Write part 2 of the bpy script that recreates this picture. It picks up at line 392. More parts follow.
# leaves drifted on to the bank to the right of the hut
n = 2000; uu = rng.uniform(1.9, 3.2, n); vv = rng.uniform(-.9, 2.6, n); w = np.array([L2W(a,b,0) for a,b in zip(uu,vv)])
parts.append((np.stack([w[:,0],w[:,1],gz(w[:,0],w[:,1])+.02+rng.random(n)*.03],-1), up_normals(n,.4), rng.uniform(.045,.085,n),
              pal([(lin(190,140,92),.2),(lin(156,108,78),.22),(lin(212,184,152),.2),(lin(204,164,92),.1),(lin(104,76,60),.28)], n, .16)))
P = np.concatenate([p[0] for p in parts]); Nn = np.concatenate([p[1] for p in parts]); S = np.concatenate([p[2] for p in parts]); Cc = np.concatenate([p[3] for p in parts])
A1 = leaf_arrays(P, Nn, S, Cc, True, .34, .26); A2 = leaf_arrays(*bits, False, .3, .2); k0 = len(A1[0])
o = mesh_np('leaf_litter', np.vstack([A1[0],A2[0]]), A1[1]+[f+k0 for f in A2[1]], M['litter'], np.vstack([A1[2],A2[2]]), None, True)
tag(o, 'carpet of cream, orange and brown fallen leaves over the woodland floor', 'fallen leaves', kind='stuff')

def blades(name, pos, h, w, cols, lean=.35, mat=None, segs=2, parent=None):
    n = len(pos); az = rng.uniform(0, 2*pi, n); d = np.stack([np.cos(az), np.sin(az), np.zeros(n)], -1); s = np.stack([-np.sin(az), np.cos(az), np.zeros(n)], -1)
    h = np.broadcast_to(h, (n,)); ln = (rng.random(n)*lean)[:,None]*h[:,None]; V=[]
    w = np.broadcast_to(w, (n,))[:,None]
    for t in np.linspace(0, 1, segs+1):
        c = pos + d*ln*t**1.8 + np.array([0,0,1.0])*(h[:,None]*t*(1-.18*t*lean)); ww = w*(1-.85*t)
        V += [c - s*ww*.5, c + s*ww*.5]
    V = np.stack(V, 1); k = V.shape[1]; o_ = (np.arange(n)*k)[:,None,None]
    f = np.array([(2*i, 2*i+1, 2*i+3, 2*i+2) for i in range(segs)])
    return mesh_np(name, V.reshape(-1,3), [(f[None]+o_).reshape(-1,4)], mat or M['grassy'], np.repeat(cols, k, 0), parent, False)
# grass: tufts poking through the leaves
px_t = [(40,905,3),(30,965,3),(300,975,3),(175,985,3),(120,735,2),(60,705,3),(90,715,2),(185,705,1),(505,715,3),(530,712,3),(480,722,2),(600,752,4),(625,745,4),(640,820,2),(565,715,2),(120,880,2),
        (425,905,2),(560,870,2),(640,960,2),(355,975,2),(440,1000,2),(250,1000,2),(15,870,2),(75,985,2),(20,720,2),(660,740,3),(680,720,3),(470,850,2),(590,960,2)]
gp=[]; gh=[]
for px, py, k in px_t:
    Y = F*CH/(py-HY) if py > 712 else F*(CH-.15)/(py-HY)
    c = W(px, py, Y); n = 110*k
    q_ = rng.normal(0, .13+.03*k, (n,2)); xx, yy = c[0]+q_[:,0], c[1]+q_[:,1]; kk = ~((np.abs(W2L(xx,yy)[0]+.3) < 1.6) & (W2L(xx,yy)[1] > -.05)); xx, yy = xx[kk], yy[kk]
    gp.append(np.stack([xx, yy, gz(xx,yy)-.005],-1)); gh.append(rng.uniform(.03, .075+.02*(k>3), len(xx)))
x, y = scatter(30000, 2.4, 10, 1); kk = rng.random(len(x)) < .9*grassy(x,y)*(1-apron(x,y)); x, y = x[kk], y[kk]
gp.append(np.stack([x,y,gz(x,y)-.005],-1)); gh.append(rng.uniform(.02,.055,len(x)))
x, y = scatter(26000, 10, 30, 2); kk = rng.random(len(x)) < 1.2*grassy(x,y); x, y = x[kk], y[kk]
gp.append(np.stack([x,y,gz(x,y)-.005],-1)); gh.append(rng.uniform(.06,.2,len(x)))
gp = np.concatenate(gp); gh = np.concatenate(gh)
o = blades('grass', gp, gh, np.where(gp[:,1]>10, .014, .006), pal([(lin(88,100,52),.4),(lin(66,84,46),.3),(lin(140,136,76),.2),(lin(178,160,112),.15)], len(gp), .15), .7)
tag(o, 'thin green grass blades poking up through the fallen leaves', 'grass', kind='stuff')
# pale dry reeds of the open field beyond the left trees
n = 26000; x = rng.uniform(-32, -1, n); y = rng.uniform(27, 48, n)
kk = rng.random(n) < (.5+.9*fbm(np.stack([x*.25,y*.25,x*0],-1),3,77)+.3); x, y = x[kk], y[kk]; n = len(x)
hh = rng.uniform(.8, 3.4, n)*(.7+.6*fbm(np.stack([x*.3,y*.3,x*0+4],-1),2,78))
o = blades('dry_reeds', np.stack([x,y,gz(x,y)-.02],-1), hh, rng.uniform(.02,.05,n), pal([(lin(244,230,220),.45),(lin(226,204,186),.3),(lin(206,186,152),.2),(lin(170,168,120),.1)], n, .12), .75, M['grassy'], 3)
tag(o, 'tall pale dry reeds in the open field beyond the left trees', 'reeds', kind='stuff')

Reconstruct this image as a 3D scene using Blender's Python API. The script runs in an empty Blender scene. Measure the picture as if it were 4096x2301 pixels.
_ _ _ _
Copy out all of the data exactly, leaving nothing out.

Write part 2 of the bpy script that recreates this picture. It picks up at line 392. More parts follow.
# leaves drifted on to the bank to the right of the hut
n = 2000; uu = rng.uniform(1.9, 3.2, n); vv = rng.uniform(-.9, 2.6, n); w = np.array([L2W(a,b,0) for a,b in zip(uu,vv)])
parts.append((np.stack([w[:,0],w[:,1],gz(w[:,0],w[:,1])+.02+rng.random(n)*.03],-1), up_normals(n,.4), rng.uniform(.045,.085,n),
              pal([(lin(190,140,92),.2),(lin(156,108,78),.22),(lin(212,184,152),.2),(lin(204,164,92),.1),(lin(104,76,60),.28)], n, .16)))
P = np.concatenate([p[0] for p in parts]); Nn = np.concatenate([p[1] for p in parts]); S = np.concatenate([p[2] for p in parts]); Cc = np.concatenate([p[3] for p in parts])
A1 = leaf_arrays(P, Nn, S, Cc, True, .34, .26); A2 = leaf_arrays(*bits, False, .3, .2); k0 = len(A1[0])
o = mesh_np('leaf_litter', np.vstack([A1[0],A2[0]]), A1[1]+[f+k0 for f in A2[1]], M['litter'], np.vstack([A1[2],A2[2]]), None, True)
tag(o, 'carpet of cream, orange and brown fallen leaves over the woodland floor', 'fallen leaves', kind='stuff')

def blades(name, pos, h, w, cols, lean=.35, mat=None, segs=2, parent=None):
    n = len(pos); az = rng.uniform(0, 2*pi, n); d = np.stack([np.cos(az), np.sin(az), np.zeros(n)], -1); s = np.stack([-np.sin(az), np.cos(az), np.zeros(n)], -1)
    h = np.broadcast_to(h, (n,)); ln = (rng.random(n)*lean)[:,None]*h[:,None]; V=[]
    w = np.broadcast_to(w, (n,))[:,None]
    for t in np.linspace(0, 1, segs+1):
        c = pos + d*ln*t**1.8 + np.array([0,0,1.0])*(h[:,None]*t*(1-.18*t*lean)); ww = w*(1-.85*t)
        V += [c - s*ww*.5, c + s*ww*.5]
    V = np.stack(V, 1); k = V.shape[1]; o_ = (np.arange(n)*k)[:,None,None]
    f = np.array([(2*i, 2*i+1, 2*i+3, 2*i+2) for i in range(segs)])
    return mesh_np(name, V.reshape(-1,3), [(f[None]+o_).reshape(-1,4)], mat or M['grassy'], np.repeat(cols, k, 0), parent, False)
# grass: tufts poking through the leaves
px_t = [(40,905,3),(30,965,3),(300,975,3),(175,985,3),(120,735,2),(60,705,3),(90,715,2),(185,705,1),(505,715,3),(530,712,3),(480,722,2),(600,752,4),(625,745,4),(640,820,2),(565,715,2),(120,880,2),
        (425,905,2),(560,870,2),(640,960,2),(355,975,2),(440,1000,2),(250,1000,2),(15,870,2),(75,985,2),(20,720,2),(660,740,3),(680,720,3),(470,850,2),(590,960,2)]
gp=[]; gh=[]
for px, py, k in px_t:
    Y = F*CH/(py-HY) if py > 712 else F*(CH-.15)/(py-HY)
    c = W(px, py, Y); n = 110*k
    q_ = rng.normal(0, .13+.03*k, (n,2)); xx, yy = c[0]+q_[:,0], c[1]+q_[:,1]; kk = ~((np.abs(W2L(xx,yy)[0]+.3) < 1.6) & (W2L(xx,yy)[1] > -.05)); xx, yy = xx[kk], yy[kk]
    gp.append(np.stack([xx, yy, gz(xx,yy)-.005],-1)); gh.append(rng.uniform(.03, .075+.02*(k>3), len(xx)))
x, y = scatter(30000, 2.4, 10, 1); kk = rng.random(len(x)) < .9*grassy(x,y)*(1-apron(x,y)); x, y = x[kk], y[kk]
gp.append(np.stack([x,y,gz(x,y)-.005],-1)); gh.append(rng.uniform(.02,.055,len(x)))
x, y = scatter(26000, 10, 30, 2); kk = rng.random(len(x)) < 1.2*grassy(x,y); x, y = x[kk], y[kk]
gp.append(np.stack([x,y,gz(x,y)-.005],-1)); gh.append(rng.uniform(.06,.2,len(x)))
gp = np.concatenate(gp); gh = np.concatenate(gh)
o = blades('grass', gp, gh, np.where(gp[:,1]>10, .014, .006), pal([(lin(88,100,52),.4),(lin(66,84,46),.3),(lin(140,136,76),.2),(lin(178,160,112),.15)], len(gp), .15), .7)
tag(o, 'thin green grass blades poking up through the fallen leaves', 'grass', kind='stuff')
# pale dry reeds of the open field beyond the left trees
n = 26000; x = rng.uniform(-32, -1, n); y = rng.uniform(27, 48, n)
kk = rng.random(n) < (.5+.9*fbm(np.stack([x*.25,y*.25,x*0],-1),3,77)+.3); x, y = x[kk], y[kk]; n = len(x)
hh = rng.uniform(.8, 3.4, n)*(.7+.6*fbm(np.stack([x*.3,y*.3,x*0+4],-1),2,78))
o = blades('dry_reeds', np.stack([x,y,gz(x,y)-.02],-1), hh, rng.uniform(.02,.05,n), pal([(lin(244,230,220),.45),(lin(226,204,186),.3),(lin(206,186,152),.2),(lin(170,168,120),.1)], n, .12), .75, M['grassy'], 3)
tag(o, 'tall pale dry reeds in the open field beyond the left trees', 'reeds', kind='stuff')

Reconstruct this image as a 3D scene using Blender's Python API. The script runs in an empty Blender scene. Measure the picture as if it were 4096x2301 pixels.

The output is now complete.